Robert: The reason why old ads are so good is because they took weeks and months to do. Now, you can spin up a campaign in 15 minutes if you needed to.


We’ve become incredibly efficient, but not very effective.


However, back in the 50s, 60s, and 70s, what I consider the golden age of advertising, it took agencies weeks and months to come up with an idea, to craft the idea, to pitch the idea to a client, and get them to buy in. Then you still had to publish it and hoped it worked.


I look at Ford, Johnson & Johnson, or Kraft, all these legacy brands and their ads stand the test of time because it took them months to get to their customer’s heart. They spent days brainstorming ideas, weeks storyboarding. It’s one reason why ad agencies were so big and expensive. It may have appeared wildly inefficient at the time, but these iconic ads are etched into our cultural memory and remain relevant 50 years later.

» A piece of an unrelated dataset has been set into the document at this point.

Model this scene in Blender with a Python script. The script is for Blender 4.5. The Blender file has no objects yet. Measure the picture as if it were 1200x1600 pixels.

Clients and agencies need to give creative people space and time to come up with a good idea. It requires a budget, time, and human resources, but it is absolutely necessary if you want to create something meaningful, something that will grow your client's business.

 

Fight the Pressures of Instant Gratification

 

Brady: We’re in an age of instant gratification, and as consumers, many of us would agree that's true. Just look at the popularity of Amazon Prime and GrubHub. "I want this. *Click* Your order will arrive in 20 minutes.”


This mentality of instant gratification as consumers bleeds over into people who run businesses too. I want more sales immediately, I want more followers immediately. So what happens is a $100,000 budget is split $10,000 to design an entire campaign in a week and then spend $90,000 promoting it. Young brands have a difficult time accepting, that great ads require a lot of thought and time. It is difficult to accept the fact that it will take a few months to storyboard and film a two-minute commercial.

 

 


 

Regardless of the type of ad, don't cheat yourself on the creative. Don't rush the copy, don't ship the same ads to the same people. Create something that's not just award-worthy, but old-school ad-worthy.